The South Tucson Police Department and the American Civil Liberties Union of Arizona have agreed to a new set of policies regulating how the department enforces immigration law.

In 2012, when the U.S. Supreme Court struck down much of Arizona's anti-immigration law known as SB 1070, it left in effect a section which required police officers to check the immigration status of people they stop for other reasons, but who they suspect to be in the country illegally.

It was South Tucson Police Department's enforcement of that provision during a traffic stop in 2013 which caused the the ACLU of Arizona filed a notice of claim against the city.

Alex Valenzuela was transferred to Border Patrol custody last year when he was in a vehicle that was pulled over for a traffic stop in the city, said James Lyall, an attorney with the ACLU of Arizona. He represented Valenzuela, arguing he should not have been detained because he was not suspected of committing a crime at the time of the traffic stop.

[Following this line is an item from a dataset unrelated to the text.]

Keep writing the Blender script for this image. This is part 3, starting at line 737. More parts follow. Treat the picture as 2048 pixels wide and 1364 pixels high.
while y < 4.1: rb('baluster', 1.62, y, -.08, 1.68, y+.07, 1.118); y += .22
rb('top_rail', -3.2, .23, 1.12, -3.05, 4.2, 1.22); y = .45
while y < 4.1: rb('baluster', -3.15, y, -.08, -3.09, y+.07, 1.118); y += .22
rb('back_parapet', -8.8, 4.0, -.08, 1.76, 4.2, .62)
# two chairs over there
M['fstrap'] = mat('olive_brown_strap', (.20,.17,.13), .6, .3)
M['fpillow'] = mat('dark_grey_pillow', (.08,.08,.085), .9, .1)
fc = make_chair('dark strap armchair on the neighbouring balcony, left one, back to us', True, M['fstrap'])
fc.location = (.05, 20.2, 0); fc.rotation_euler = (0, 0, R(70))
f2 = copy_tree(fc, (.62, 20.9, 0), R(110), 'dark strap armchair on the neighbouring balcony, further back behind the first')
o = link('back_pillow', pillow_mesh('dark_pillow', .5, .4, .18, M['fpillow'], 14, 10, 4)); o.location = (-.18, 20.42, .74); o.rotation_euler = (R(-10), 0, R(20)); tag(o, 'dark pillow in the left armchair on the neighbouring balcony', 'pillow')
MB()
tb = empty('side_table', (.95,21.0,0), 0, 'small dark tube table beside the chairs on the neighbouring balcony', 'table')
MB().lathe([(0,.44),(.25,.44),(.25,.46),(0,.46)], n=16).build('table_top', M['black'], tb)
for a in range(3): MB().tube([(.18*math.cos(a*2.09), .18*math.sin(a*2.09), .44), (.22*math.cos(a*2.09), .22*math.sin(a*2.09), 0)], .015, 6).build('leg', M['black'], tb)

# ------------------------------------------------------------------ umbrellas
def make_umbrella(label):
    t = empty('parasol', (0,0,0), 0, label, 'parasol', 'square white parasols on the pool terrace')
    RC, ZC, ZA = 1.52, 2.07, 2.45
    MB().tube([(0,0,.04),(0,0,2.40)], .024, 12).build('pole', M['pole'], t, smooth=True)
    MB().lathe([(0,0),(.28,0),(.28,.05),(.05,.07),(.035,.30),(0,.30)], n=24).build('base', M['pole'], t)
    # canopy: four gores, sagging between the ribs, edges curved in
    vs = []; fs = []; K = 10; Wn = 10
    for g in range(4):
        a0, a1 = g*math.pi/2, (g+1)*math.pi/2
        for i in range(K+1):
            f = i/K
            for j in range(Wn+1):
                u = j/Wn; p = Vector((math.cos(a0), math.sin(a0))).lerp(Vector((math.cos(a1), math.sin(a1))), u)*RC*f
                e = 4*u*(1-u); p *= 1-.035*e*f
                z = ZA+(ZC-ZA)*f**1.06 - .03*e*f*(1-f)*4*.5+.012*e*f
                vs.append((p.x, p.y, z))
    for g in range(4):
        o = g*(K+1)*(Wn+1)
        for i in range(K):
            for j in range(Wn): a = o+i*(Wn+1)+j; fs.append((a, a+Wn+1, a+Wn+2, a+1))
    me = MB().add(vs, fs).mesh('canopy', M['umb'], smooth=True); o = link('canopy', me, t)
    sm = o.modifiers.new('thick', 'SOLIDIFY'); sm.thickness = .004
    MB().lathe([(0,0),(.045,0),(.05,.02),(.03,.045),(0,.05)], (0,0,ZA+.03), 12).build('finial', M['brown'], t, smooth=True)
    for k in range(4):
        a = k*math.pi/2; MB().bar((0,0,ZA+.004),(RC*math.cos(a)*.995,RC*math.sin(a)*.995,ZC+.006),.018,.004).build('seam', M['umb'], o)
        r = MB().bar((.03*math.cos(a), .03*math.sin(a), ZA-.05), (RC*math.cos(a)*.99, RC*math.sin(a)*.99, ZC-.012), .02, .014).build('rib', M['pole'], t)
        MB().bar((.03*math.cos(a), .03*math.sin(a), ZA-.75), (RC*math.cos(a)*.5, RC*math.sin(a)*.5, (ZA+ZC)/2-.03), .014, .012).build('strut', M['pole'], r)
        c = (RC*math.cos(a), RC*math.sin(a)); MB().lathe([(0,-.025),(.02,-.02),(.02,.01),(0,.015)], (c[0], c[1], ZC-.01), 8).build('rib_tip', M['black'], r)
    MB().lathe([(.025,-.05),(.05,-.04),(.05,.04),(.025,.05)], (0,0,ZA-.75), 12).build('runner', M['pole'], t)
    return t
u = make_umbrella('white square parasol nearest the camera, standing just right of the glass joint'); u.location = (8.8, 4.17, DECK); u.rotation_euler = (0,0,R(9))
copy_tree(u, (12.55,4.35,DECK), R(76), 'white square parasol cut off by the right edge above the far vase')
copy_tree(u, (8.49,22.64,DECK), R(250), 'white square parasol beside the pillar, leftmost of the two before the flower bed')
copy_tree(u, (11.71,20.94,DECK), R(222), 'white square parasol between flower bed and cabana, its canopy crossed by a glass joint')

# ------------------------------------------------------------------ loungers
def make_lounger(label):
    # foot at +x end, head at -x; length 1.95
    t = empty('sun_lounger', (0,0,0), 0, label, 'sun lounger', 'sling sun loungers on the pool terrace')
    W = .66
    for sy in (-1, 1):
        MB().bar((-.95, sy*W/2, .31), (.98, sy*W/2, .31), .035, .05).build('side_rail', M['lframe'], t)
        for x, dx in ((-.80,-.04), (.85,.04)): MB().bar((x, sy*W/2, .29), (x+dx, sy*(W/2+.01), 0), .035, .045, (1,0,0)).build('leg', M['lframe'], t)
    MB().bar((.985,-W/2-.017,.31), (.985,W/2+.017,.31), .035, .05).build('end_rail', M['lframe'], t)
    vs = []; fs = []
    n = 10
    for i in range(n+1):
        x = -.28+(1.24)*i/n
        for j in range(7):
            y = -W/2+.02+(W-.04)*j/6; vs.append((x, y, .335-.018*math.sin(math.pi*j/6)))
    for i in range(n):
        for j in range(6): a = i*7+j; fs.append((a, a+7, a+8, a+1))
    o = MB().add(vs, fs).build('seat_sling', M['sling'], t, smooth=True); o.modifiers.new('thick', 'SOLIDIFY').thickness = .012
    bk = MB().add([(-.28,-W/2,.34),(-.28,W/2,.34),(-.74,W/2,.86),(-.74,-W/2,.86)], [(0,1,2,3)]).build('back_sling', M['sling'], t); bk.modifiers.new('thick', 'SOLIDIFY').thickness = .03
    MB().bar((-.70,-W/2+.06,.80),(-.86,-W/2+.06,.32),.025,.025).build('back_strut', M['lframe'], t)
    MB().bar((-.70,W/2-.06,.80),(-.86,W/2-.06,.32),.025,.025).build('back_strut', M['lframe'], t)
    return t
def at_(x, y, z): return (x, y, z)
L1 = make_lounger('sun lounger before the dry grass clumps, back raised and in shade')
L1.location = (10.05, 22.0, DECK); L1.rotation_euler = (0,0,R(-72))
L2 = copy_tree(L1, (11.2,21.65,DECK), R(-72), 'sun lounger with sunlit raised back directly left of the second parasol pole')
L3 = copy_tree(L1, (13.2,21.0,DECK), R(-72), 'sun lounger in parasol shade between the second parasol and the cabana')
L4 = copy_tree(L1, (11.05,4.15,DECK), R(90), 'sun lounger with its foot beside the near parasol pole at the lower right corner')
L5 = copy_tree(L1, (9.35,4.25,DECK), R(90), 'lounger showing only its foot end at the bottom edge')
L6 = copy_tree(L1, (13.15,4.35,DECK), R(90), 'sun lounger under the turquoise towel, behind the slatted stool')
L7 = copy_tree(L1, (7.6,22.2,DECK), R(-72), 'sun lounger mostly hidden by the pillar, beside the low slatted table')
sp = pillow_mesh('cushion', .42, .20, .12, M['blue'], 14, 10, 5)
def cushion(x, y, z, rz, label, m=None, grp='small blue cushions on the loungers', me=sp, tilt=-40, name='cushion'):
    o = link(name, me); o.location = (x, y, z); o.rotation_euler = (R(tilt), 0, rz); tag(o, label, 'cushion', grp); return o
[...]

In response to the notice of claim, a precursor to a lawsuit, South Tucson Police began working with the ACLU of Arizona to come to an agreement about enforcement policy. Monday the two parties announced they agreed on a new set of policies for the department. The ACLU is satisfied with the result, Lyall said, and is not suing the department.

The new South Tucson policy requires officers fill out a detailed form any time they contact an immigration official. It also includes provisions the department was already following, such as not checking immigration status of a victim or witness to a crime, said Lt. Jeff Inorio of the South Tucson Police Department.

The new immigration form will help ensure oversight and accountability, he said.

“If somebody called me in a month from now and said hey how many times did you guys contact Border Patrol, I’ll be able to tell you exactly how many times, and at this point we weren’t able to do that," Inorio said.

The new South Tucson immigration enforcement policy also encourages officers to contact Immigration and Customs Enforcement officers to verify a person’s citizenship, instead of calling Border Patrol. Also, the department will conduct more training, Inorio said.

“We’ve also agreed to have some supervisor oversight, so officers just aren’t running amok and contacting Border Patrol whenever they feel like they need to. Not that we’ve done anything that’s contrary to state law," he said.

The ACLU of Arizona has filed claims with other police departments to try to get them to agree to change enforcement policies, Lyall said.

"We have presented many of these issues to other departments in the state, to Tucson, to Phoenix police departments, and they haven’t responded," Lyall said. “We certainly would hope that other municipalities around the state would look to South Tucson as a model and recognize that there are concrete steps they can take to mitigate the harms that SB 1070 has done.”

The U.S. Supreme Court said in 2012 that police departments in Arizona could enforce the portion of SB 1070 that required officers check a person’s immigration status. At that time, the justices said they weren’t ruling out a future case based on racial profiling.